Location, buildings lead to accessibility issues on campus


Photo credit/ Jennifer Flynn

Despite meeting ADA requirements, some on campus feel it could go further.

According to Director of Student Disability Services Kaitlin Anderle, roughly 11% of Marywood students have a disability that falls under the Americans with Disabilities Act (ADA). Despite that, exceptional accessibility on campus remains a constant struggle to meet.

Technically speaking, Marywood does generally meet what is legally required under the ADA, which includes both physical accessibility and digital accessibility in the form of Brightspace and Zoom. There are a few areas that need improvement to be fully compliant.

Anderle cited the lack of a curb cut in the sidewalk near Loughran Hall and the inconsistent Braille in buildings as two upcoming projects on campus. In terms of digital accessibility, events are one major area for updating. The use of closed captioning, transcription and an interpreter at events would be the benchmark to meet, according to Anderle.

Some buildings, like Regina Hall and the Woodlands, can be retrofitted to be accessible for those with physical disabilities. Accessible parking spaces have also been moved for dorm accessibility.
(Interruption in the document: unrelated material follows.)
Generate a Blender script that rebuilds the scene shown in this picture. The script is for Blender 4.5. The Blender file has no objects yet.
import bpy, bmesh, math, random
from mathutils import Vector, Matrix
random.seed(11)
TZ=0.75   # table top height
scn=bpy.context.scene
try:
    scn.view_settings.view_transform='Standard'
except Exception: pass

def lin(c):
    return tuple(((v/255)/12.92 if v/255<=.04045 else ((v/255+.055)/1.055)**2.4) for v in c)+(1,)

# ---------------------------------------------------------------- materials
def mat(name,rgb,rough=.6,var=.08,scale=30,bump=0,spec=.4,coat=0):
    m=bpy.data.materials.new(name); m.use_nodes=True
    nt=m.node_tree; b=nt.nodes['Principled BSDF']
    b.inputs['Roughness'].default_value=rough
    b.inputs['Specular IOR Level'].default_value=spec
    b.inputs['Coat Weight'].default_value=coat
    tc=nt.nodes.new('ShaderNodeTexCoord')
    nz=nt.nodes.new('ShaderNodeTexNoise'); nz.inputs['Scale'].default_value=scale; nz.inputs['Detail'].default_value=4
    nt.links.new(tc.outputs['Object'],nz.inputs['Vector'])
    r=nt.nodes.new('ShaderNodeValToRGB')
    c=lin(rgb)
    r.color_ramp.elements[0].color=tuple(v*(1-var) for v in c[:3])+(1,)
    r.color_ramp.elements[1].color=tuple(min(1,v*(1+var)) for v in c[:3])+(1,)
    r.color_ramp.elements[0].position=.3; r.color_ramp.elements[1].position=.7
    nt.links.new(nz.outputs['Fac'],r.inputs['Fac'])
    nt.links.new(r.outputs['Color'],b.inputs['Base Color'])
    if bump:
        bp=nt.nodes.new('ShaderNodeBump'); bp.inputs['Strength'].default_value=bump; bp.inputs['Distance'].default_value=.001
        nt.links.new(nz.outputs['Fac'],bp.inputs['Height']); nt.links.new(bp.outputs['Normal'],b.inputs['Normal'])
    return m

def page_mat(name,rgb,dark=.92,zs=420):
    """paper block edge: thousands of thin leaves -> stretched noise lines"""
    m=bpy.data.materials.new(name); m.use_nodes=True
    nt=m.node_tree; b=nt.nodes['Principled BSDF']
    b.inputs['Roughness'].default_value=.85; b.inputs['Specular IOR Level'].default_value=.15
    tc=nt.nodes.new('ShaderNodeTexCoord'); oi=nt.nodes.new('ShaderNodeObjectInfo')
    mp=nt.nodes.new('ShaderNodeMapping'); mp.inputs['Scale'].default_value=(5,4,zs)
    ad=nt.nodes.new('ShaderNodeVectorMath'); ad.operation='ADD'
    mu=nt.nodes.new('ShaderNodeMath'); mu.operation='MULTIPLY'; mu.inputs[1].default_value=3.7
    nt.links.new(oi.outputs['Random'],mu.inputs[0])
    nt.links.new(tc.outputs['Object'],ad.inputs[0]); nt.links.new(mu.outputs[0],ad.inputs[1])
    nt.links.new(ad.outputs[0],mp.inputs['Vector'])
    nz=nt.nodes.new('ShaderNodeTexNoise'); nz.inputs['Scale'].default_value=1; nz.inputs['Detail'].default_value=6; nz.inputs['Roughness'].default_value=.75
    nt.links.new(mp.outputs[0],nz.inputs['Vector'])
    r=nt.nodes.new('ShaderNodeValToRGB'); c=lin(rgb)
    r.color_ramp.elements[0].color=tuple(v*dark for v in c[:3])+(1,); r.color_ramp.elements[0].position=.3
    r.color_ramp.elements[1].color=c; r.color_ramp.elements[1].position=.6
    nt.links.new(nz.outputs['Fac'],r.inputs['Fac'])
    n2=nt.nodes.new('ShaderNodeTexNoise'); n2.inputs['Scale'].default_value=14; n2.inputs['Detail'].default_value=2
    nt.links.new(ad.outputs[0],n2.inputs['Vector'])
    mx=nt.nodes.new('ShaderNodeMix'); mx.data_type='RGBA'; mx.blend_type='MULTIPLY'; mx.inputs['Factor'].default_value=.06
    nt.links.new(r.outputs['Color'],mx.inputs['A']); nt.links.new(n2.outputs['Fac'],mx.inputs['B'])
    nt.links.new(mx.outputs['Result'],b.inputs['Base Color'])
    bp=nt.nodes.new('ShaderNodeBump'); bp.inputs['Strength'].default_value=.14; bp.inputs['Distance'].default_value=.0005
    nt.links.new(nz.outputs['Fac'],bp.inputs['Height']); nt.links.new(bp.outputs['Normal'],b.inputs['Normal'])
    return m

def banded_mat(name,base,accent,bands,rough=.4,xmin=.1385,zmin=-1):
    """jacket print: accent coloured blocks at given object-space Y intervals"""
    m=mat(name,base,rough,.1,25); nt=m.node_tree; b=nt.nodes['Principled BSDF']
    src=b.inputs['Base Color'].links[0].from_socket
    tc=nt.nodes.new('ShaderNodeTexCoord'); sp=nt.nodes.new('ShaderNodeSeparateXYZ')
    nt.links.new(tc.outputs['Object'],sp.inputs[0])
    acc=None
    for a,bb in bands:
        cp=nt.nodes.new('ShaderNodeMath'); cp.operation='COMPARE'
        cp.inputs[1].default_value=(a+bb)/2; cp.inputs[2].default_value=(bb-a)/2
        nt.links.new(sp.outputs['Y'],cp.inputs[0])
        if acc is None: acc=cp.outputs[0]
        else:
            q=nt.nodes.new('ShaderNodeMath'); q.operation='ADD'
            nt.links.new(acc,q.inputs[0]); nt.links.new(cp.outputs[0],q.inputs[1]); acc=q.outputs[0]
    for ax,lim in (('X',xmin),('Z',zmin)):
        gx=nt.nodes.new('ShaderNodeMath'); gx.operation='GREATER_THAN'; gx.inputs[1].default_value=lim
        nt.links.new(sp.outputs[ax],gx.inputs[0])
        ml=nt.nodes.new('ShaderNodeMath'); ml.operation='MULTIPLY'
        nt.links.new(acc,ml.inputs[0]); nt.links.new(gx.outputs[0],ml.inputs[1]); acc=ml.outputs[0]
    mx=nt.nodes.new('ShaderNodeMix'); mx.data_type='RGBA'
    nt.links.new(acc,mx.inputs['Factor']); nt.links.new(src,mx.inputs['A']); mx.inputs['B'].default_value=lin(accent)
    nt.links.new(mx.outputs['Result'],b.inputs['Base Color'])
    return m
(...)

However, Anderle says more can be done to accommodate disabilities on campus.

“The ADA should not be the ceiling, it should be the floor, it should be the bare minimum of what we do to be a campus that is accessible. Going beyond that would be consistent with the values of Marywood,” said Anderle.

Matthew Kelly, accessibility representative for the Student Government Association (SGA), echoed Anderle’s sentiments.

“Marywood is abiding by all the laws set forth but we’re barely treading water when we should be above the treeline,” said Kelly.

Kelly highlighted the physical accessibility of not only the buildings on campus, but the methods of getting around campus. What hurts Marywood’s ability to be exceptionally accessible is the location. Built on a set of steep hills in former anthracite country, physical accessibility is an uphill battle.

The commuter lot behind the Nazareth Student Center has no accessible parking spots due to the location. Anyone in a manual wheelchair could not easily access the building from that lot. There are accessible spots directly behind and in front of the building to accommodate for that.
In the winter weather, untreated ice can make these “accessible” spots totally useless. According to Anderle, maintenance and grounds does keep up with salting those spots, but sometimes only after a complaint has been raised.

Another blind spot in accessibility at the Nazareth Student Center is the second floor, where the commuter lounge and Chartwells offices are located. The only way to access either of these is by taking two flights of stairs. Despite an elevator that connects the main floor of the student center to the dining hall, no such accessibility exists for the upper level.

“For a student center, it’s not very student centered. Maria Hall also has no accessible access to the second floor, where the University Advancement and Development Offices are located,” said Kelly.

Another hurdle in complete accessibility for Marywood is money. Funding for renovations, and additional staff in the student disability services office were two core issues in making progress, according to Anderle.

Progress in accessibility is an issue that has been raised by students as well. A recent petition created by Marywood student Elizabeth Roy gained popularity on social media, garnering 218 signatures.

Roy listed several ADA compliance issues involved with the Learning Commons, specifically related to parking. The Learning Commons does not have designated handicap parking spaces, and the nearest spaces at Conway Circle do not have curb cutouts for wheelchair accessibility. The petition cites Marywood’s values as talking points for creating more accessible spaces near the Learning Commons.

“The lack of accessible parking for this building sends a clear message that all students are not valued equally at Marywood and contradicts the core values that Marywood has identified,” wrote Roy in the conclusion of the petition.